3.2. Microstructure of Sand Samples

Figure 6 shows the normal image and microscopic image of the sand samples. R sand is rounded smooth crystals in a shape, and M sand has a surface of angular shaped crystals. Silica sand samples are subangular in shape.

Figure 7 and Figure 8 show the SEM images and EDX spectra of fine silica sand, coarse silica sand, river sand and M sand, respectively.

From Figure 7, it was noted that the SEM image of fine silica sand exhibits denser structure and also has more quartz (SiO₂) content than others. The SEM image of coarse silica sand exhibits some irregular subangular particles and their microstructure was similar like M sand. Iron-titanium (FeTiO₃) minerals were maximum than quartz (SiO₂). Coarse silica sand contains considerable number of other elements such as calcium, aluminum, magnesium etc. which were not detected much in finer silica sand.

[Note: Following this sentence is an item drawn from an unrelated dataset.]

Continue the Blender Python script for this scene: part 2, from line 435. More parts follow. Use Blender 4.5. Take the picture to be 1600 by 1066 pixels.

The sand samples which have more silica content also does not contain the high quantity of amorphous silica (which were in secondary cementitious material) mostly these silica elements were in inert phase only. Hence, it does not contribute much to the hydration process of cement. Greyish white color of silica sand represents the presence of finer fragments of iron-titanium oxides and quartz minerals in it. Hence, this contributes the fineness to the silica sand samples than R sand and M sand. The use of only denser sand in concrete reduces the strength due to less particle size distribution, lower the formation of cement gel and leads to the reduced particle packing density [5,6,17,39]. From Figure 7c, it was observed that the irregular rounded river sand was obtained from the natural weathering of rocks. Hence it has well distributed sand particles. From Figure 7d, the regular angular shaped M sand was obtained by the man-made weathering of rocks which leads to denser and uniform fragments than river sand. By viewing EDX data, river sand contains major of Iron-titanium (FeTiO₃) minerals than quartz (SiO₂) while in M sand there was no titanium present in it. River sand is obtained from the river beds where the plenty of various other minerals are deposited along with quartz (SiO₂) [39,40,41].

Figure 9 show the XRF analysis of river sand, M sand, fine silica sand and coarse silica sand respectively. Table 2 shows the elemental composition of all the four sand samples. Major elements of iron and titanium were present in the river sand while in M sand considerable amount of iron was present without any titanium content.

Coarse and fine silica sand exhibit almost similar composition, it has higher quartz (SiO₂) content and lower iron content than river sand and M sand. Based on the elemental composition, it was understood that the presence of iron-titanium oxide mineral such as ilmenite (FeTiO₃) was found in the silica sands. Generally, this mineral was in crystalline state and used as a flux in furnaces. In silica sand, there was not any traces of calcium was found and higher calcium content was observed in M sand. Along with XRF study, XRD was done to observe the presence of amorphous elements in the silica sands. If it present, it can react with the cement to form more hydration products and helps in building dense microstructure in concrete. From Figure 10, it was observed that there were no amorphous elements were present in silica sands.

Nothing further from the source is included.